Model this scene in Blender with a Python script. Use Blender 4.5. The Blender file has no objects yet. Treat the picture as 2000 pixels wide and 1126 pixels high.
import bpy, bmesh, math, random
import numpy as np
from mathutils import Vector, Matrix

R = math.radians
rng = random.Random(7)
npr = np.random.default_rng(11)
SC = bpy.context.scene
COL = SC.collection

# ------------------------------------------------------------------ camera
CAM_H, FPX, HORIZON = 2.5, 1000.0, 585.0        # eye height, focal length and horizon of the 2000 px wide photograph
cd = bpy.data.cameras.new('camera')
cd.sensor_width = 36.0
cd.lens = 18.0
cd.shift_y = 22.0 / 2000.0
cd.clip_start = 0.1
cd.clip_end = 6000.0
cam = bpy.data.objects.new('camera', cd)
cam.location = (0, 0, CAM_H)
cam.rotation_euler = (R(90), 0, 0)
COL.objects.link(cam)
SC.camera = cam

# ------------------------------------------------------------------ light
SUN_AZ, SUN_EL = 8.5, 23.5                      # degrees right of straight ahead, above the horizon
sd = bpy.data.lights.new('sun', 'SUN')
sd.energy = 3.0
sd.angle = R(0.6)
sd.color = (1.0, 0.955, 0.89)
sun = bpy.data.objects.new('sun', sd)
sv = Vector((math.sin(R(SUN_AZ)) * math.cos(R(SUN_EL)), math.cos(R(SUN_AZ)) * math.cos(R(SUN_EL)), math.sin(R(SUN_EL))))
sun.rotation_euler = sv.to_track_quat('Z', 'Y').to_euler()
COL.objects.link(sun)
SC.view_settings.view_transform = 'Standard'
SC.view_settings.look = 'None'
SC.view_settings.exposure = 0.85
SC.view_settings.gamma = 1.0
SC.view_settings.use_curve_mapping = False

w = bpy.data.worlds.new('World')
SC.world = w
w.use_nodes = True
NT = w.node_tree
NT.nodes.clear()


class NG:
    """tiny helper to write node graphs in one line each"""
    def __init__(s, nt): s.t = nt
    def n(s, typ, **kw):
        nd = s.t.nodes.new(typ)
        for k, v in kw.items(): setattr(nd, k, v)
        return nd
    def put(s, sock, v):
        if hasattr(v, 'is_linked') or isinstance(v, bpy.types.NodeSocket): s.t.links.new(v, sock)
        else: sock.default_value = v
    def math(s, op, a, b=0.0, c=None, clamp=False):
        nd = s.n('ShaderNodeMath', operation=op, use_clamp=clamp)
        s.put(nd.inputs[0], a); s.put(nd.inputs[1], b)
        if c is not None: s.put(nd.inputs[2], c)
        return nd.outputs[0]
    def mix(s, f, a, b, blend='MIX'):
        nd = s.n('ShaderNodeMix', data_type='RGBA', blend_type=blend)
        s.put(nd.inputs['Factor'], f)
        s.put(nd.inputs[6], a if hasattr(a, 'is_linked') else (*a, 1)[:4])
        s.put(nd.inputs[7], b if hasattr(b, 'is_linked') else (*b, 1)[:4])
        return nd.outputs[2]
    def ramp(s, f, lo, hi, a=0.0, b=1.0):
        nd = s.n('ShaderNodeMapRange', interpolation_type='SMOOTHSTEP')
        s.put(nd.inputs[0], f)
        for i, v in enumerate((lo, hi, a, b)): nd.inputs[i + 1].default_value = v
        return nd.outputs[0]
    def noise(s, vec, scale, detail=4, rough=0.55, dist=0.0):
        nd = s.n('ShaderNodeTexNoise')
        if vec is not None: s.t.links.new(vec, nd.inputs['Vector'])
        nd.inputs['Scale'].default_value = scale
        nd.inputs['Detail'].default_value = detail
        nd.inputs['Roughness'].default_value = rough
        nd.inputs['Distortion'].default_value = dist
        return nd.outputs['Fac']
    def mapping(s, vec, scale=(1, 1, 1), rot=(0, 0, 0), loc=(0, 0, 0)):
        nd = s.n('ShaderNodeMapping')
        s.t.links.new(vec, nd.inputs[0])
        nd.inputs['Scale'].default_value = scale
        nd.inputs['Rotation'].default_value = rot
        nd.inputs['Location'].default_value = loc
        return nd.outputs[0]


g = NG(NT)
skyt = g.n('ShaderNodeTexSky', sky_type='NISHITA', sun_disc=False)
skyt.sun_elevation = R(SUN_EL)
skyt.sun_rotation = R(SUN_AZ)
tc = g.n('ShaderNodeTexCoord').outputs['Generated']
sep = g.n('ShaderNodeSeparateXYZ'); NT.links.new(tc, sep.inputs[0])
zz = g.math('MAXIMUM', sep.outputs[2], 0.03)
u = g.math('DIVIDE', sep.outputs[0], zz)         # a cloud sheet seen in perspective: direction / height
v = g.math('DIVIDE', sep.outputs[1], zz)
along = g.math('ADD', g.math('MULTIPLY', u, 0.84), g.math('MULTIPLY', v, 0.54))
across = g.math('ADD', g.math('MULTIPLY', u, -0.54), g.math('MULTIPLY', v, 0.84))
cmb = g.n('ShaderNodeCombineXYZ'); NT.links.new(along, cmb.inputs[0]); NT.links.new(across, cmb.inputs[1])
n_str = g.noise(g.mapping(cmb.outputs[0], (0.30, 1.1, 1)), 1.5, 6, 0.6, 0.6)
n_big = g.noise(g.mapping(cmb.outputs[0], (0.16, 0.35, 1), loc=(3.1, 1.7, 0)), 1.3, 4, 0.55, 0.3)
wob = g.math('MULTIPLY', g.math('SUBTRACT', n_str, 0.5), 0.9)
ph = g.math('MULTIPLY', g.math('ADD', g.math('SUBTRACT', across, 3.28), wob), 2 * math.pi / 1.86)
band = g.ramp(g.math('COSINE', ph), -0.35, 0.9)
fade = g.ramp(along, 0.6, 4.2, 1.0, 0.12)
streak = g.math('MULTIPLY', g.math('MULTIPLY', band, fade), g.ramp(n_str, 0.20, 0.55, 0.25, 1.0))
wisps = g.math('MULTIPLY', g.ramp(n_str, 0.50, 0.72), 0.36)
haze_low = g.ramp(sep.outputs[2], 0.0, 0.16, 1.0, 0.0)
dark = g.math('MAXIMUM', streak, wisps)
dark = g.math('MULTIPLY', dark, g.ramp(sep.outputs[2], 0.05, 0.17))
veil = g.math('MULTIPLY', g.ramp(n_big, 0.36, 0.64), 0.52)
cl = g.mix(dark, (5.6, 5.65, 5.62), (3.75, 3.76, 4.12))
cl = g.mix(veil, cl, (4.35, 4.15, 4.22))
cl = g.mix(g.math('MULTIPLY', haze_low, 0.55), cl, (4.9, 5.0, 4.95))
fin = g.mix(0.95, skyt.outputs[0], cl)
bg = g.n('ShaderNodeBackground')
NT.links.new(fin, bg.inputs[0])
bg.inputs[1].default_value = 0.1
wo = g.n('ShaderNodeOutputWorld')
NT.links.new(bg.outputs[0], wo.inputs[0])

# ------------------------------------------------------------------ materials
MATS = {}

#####

EXERCISE DIRECTIONS: Your task is to quote the lines above, beginning with the first and ending with the one that holds "NT.nodes.clear()".

FULL ANSWER:
Model this scene in Blender with a Python script. Use Blender 4.5. The Blender file has no objects yet. Treat the picture as 2000 pixels wide and 1126 pixels high.
import bpy, bmesh, math, random
import numpy as np
from mathutils import Vector, Matrix

R = math.radians
rng = random.Random(7)
npr = np.random.default_rng(11)
SC = bpy.context.scene
COL = SC.collection

# ------------------------------------------------------------------ camera
CAM_H, FPX, HORIZON = 2.5, 1000.0, 585.0        # eye height, focal length and horizon of the 2000 px wide photograph
cd = bpy.data.cameras.new('camera')
cd.sensor_width = 36.0
cd.lens = 18.0
cd.shift_y = 22.0 / 2000.0
cd.clip_start = 0.1
cd.clip_end = 6000.0
cam = bpy.data.objects.new('camera', cd)
cam.location = (0, 0, CAM_H)
cam.rotation_euler = (R(90), 0, 0)
COL.objects.link(cam)
SC.camera = cam

# ------------------------------------------------------------------ light
SUN_AZ, SUN_EL = 8.5, 23.5                      # degrees right of straight ahead, above the horizon
sd = bpy.data.lights.new('sun', 'SUN')
sd.energy = 3.0
sd.angle = R(0.6)
sd.color = (1.0, 0.955, 0.89)
sun = bpy.data.objects.new('sun', sd)
sv = Vector((math.sin(R(SUN_AZ)) * math.cos(R(SUN_EL)), math.cos(R(SUN_AZ)) * math.cos(R(SUN_EL)), math.sin(R(SUN_EL))))
sun.rotation_euler = sv.to_track_quat('Z', 'Y').to_euler()
COL.objects.link(sun)
SC.view_settings.view_transform = 'Standard'
SC.view_settings.look = 'None'
SC.view_settings.exposure = 0.85
SC.view_settings.gamma = 1.0
SC.view_settings.use_curve_mapping = False

w = bpy.data.worlds.new('World')
SC.world = w
w.use_nodes = True
NT = w.node_tree
NT.nodes.clear()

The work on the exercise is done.